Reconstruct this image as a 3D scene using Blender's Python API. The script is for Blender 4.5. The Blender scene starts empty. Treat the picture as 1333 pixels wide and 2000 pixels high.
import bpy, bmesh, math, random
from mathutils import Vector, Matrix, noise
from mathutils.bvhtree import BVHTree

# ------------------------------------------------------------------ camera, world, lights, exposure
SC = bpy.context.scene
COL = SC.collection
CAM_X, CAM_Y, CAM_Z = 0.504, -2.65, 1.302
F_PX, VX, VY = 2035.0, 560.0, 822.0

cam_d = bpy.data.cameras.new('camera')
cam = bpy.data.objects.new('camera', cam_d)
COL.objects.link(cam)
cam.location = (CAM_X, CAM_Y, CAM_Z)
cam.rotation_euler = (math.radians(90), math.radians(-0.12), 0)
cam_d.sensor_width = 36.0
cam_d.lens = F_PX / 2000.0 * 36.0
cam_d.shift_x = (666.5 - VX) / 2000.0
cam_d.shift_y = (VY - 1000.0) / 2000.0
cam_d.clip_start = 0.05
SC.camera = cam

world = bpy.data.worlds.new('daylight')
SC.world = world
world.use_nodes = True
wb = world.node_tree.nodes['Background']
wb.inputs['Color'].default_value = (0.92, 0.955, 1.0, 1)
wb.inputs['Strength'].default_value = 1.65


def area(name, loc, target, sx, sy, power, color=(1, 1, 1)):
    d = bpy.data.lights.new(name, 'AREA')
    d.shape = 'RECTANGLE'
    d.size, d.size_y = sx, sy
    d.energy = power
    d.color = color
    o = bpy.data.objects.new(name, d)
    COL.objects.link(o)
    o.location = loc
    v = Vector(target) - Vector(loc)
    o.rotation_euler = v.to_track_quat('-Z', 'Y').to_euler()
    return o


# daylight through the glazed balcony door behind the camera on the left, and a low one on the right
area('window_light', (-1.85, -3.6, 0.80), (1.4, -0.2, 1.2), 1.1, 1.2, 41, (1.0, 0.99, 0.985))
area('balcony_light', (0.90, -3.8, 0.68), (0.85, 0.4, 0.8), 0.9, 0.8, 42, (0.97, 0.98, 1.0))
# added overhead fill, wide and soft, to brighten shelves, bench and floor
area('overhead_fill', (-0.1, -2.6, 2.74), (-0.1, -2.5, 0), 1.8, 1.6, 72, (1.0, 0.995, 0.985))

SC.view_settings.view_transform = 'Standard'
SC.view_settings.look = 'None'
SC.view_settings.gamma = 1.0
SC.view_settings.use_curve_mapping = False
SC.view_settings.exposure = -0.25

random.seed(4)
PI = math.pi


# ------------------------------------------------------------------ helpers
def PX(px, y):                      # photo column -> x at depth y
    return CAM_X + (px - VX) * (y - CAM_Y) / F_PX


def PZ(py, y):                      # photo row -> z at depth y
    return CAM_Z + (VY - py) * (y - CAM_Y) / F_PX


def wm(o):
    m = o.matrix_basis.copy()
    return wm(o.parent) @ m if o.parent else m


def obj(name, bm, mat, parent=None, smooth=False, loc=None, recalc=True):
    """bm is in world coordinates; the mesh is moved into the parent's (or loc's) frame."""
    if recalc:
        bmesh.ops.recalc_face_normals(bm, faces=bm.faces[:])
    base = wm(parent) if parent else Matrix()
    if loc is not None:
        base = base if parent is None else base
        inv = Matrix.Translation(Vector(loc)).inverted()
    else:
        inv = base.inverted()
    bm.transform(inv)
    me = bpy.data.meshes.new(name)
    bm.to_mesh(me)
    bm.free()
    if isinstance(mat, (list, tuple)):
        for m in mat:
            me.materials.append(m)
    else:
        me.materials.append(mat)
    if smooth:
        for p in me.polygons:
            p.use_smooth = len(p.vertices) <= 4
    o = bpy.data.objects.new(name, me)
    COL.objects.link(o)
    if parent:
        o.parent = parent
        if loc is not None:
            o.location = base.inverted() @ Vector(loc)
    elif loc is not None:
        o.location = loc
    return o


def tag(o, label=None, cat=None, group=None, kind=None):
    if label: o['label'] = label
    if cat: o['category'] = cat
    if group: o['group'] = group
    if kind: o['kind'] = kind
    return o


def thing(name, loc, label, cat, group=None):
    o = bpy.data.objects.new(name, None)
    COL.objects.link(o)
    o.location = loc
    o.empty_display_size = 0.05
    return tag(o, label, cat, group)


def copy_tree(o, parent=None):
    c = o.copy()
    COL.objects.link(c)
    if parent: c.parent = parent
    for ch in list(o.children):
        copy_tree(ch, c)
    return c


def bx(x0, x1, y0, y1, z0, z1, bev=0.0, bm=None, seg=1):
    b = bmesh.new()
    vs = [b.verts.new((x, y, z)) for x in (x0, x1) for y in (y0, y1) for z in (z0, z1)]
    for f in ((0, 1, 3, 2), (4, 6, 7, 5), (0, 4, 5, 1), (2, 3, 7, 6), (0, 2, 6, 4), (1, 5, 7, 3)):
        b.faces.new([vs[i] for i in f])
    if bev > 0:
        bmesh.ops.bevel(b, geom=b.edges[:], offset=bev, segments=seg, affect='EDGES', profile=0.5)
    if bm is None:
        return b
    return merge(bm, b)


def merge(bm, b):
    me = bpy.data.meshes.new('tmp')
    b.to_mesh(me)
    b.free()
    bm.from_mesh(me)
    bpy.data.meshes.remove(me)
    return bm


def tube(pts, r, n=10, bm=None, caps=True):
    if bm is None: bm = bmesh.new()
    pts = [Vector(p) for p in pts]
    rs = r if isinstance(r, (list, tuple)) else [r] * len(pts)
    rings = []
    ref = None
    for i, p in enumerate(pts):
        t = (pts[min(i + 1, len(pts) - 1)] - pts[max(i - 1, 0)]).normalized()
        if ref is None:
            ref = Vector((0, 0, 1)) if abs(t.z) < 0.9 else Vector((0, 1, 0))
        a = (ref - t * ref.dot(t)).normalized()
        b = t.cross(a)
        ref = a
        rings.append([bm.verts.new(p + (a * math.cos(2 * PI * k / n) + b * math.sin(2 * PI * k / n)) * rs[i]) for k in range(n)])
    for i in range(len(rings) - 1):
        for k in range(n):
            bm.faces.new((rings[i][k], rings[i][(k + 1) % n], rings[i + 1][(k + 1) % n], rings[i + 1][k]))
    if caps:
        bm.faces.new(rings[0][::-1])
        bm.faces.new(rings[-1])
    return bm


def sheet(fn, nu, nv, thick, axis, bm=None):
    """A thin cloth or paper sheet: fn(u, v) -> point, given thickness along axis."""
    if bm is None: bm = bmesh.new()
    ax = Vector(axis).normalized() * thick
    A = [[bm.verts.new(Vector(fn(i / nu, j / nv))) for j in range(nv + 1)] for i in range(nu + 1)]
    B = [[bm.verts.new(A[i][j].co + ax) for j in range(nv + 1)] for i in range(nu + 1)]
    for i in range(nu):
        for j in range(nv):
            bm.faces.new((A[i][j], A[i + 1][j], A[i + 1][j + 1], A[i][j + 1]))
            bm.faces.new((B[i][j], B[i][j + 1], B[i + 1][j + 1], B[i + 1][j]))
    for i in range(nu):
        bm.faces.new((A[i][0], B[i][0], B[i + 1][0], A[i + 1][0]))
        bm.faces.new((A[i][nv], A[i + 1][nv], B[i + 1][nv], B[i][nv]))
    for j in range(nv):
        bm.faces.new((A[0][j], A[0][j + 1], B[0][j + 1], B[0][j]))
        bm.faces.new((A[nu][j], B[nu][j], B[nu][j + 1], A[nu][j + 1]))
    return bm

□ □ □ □

** Problem requirements **
The whole listing above needs to be written out again exactly.

** Solution **
Reconstruct this image as a 3D scene using Blender's Python API. The script is for Blender 4.5. The Blender scene starts empty. Treat the picture as 1333 pixels wide and 2000 pixels high.
import bpy, bmesh, math, random
from mathutils import Vector, Matrix, noise
from mathutils.bvhtree import BVHTree

# ------------------------------------------------------------------ camera, world, lights, exposure
SC = bpy.context.scene
COL = SC.collection
CAM_X, CAM_Y, CAM_Z = 0.504, -2.65, 1.302
F_PX, VX, VY = 2035.0, 560.0, 822.0

cam_d = bpy.data.cameras.new('camera')
cam = bpy.data.objects.new('camera', cam_d)
COL.objects.link(cam)
cam.location = (CAM_X, CAM_Y, CAM_Z)
cam.rotation_euler = (math.radians(90), math.radians(-0.12), 0)
cam_d.sensor_width = 36.0
cam_d.lens = F_PX / 2000.0 * 36.0
cam_d.shift_x = (666.5 - VX) / 2000.0
cam_d.shift_y = (VY - 1000.0) / 2000.0
cam_d.clip_start = 0.05
SC.camera = cam

world = bpy.data.worlds.new('daylight')
SC.world = world
world.use_nodes = True
wb = world.node_tree.nodes['Background']
wb.inputs['Color'].default_value = (0.92, 0.955, 1.0, 1)
wb.inputs['Strength'].default_value = 1.65


def area(name, loc, target, sx, sy, power, color=(1, 1, 1)):
    d = bpy.data.lights.new(name, 'AREA')
    d.shape = 'RECTANGLE'
    d.size, d.size_y = sx, sy
    d.energy = power
    d.color = color
    o = bpy.data.objects.new(name, d)
    COL.objects.link(o)
    o.location = loc
    v = Vector(target) - Vector(loc)
    o.rotation_euler = v.to_track_quat('-Z', 'Y').to_euler()
    return o


# daylight through the glazed balcony door behind the camera on the left, and a low one on the right
area('window_light', (-1.85, -3.6, 0.80), (1.4, -0.2, 1.2), 1.1, 1.2, 41, (1.0, 0.99, 0.985))
area('balcony_light', (0.90, -3.8, 0.68), (0.85, 0.4, 0.8), 0.9, 0.8, 42, (0.97, 0.98, 1.0))
# added overhead fill, wide and soft, to brighten shelves, bench and floor
area('overhead_fill', (-0.1, -2.6, 2.74), (-0.1, -2.5, 0), 1.8, 1.6, 72, (1.0, 0.995, 0.985))

SC.view_settings.view_transform = 'Standard'
SC.view_settings.look = 'None'
SC.view_settings.gamma = 1.0
SC.view_settings.use_curve_mapping = False
SC.view_settings.exposure = -0.25

random.seed(4)
PI = math.pi


# ------------------------------------------------------------------ helpers
def PX(px, y):                      # photo column -> x at depth y
    return CAM_X + (px - VX) * (y - CAM_Y) / F_PX


def PZ(py, y):                      # photo row -> z at depth y
    return CAM_Z + (VY - py) * (y - CAM_Y) / F_PX


def wm(o):
    m = o.matrix_basis.copy()
    return wm(o.parent) @ m if o.parent else m


def obj(name, bm, mat, parent=None, smooth=False, loc=None, recalc=True):
    """bm is in world coordinates; the mesh is moved into the parent's (or loc's) frame."""
    if recalc:
        bmesh.ops.recalc_face_normals(bm, faces=bm.faces[:])
    base = wm(parent) if parent else Matrix()
    if loc is not None:
        base = base if parent is None else base
        inv = Matrix.Translation(Vector(loc)).inverted()
    else:
        inv = base.inverted()
    bm.transform(inv)
    me = bpy.data.meshes.new(name)
    bm.to_mesh(me)
    bm.free()
    if isinstance(mat, (list, tuple)):
        for m in mat:
            me.materials.append(m)
    else:
        me.materials.append(mat)
    if smooth:
        for p in me.polygons:
            p.use_smooth = len(p.vertices) <= 4
    o = bpy.data.objects.new(name, me)
    COL.objects.link(o)
    if parent:
        o.parent = parent
        if loc is not None:
            o.location = base.inverted() @ Vector(loc)
    elif loc is not None:
        o.location = loc
    return o


def tag(o, label=None, cat=None, group=None, kind=None):
    if label: o['label'] = label
    if cat: o['category'] = cat
    if group: o['group'] = group
    if kind: o['kind'] = kind
    return o


def thing(name, loc, label, cat, group=None):
    o = bpy.data.objects.new(name, None)
    COL.objects.link(o)
    o.location = loc
    o.empty_display_size = 0.05
    return tag(o, label, cat, group)


def copy_tree(o, parent=None):
    c = o.copy()
    COL.objects.link(c)
    if parent: c.parent = parent
    for ch in list(o.children):
        copy_tree(ch, c)
    return c


def bx(x0, x1, y0, y1, z0, z1, bev=0.0, bm=None, seg=1):
    b = bmesh.new()
    vs = [b.verts.new((x, y, z)) for x in (x0, x1) for y in (y0, y1) for z in (z0, z1)]
    for f in ((0, 1, 3, 2), (4, 6, 7, 5), (0, 4, 5, 1), (2, 3, 7, 6), (0, 2, 6, 4), (1, 5, 7, 3)):
        b.faces.new([vs[i] for i in f])
    if bev > 0:
        bmesh.ops.bevel(b, geom=b.edges[:], offset=bev, segments=seg, affect='EDGES', profile=0.5)
    if bm is None:
        return b
    return merge(bm, b)


def merge(bm, b):
    me = bpy.data.meshes.new('tmp')
    b.to_mesh(me)
    b.free()
    bm.from_mesh(me)
    bpy.data.meshes.remove(me)
    return bm


def tube(pts, r, n=10, bm=None, caps=True):
    if bm is None: bm = bmesh.new()
    pts = [Vector(p) for p in pts]
    rs = r if isinstance(r, (list, tuple)) else [r] * len(pts)
    rings = []
    ref = None
    for i, p in enumerate(pts):
        t = (pts[min(i + 1, len(pts) - 1)] - pts[max(i - 1, 0)]).normalized()
        if ref is None:
            ref = Vector((0, 0, 1)) if abs(t.z) < 0.9 else Vector((0, 1, 0))
        a = (ref - t * ref.dot(t)).normalized()
        b = t.cross(a)
        ref = a
        rings.append([bm.verts.new(p + (a * math.cos(2 * PI * k / n) + b * math.sin(2 * PI * k / n)) * rs[i]) for k in range(n)])
    for i in range(len(rings) - 1):
        for k in range(n):
            bm.faces.new((rings[i][k], rings[i][(k + 1) % n], rings[i + 1][(k + 1) % n], rings[i + 1][k]))
    if caps:
        bm.faces.new(rings[0][::-1])
        bm.faces.new(rings[-1])
    return bm


def sheet(fn, nu, nv, thick, axis, bm=None):
    """A thin cloth or paper sheet: fn(u, v) -> point, given thickness along axis."""
    if bm is None: bm = bmesh.new()
    ax = Vector(axis).normalized() * thick
    A = [[bm.verts.new(Vector(fn(i / nu, j / nv))) for j in range(nv + 1)] for i in range(nu + 1)]
    B = [[bm.verts.new(A[i][j].co + ax) for j in range(nv + 1)] for i in range(nu + 1)]
    for i in range(nu):
        for j in range(nv):
            bm.faces.new((A[i][j], A[i + 1][j], A[i + 1][j + 1], A[i][j + 1]))
            bm.faces.new((B[i][j], B[i][j + 1], B[i + 1][j + 1], B[i + 1][j]))
    for i in range(nu):
        bm.faces.new((A[i][0], B[i][0], B[i + 1][0], A[i + 1][0]))
        bm.faces.new((A[i][nv], A[i + 1][nv], B[i + 1][nv], B[i][nv]))
    for j in range(nv):
        bm.faces.new((A[0][j], A[0][j + 1], B[0][j + 1], B[0][j]))
        bm.faces.new((A[nu][j], B[nu][j], B[nu][j + 1], A[nu][j + 1]))
    return bm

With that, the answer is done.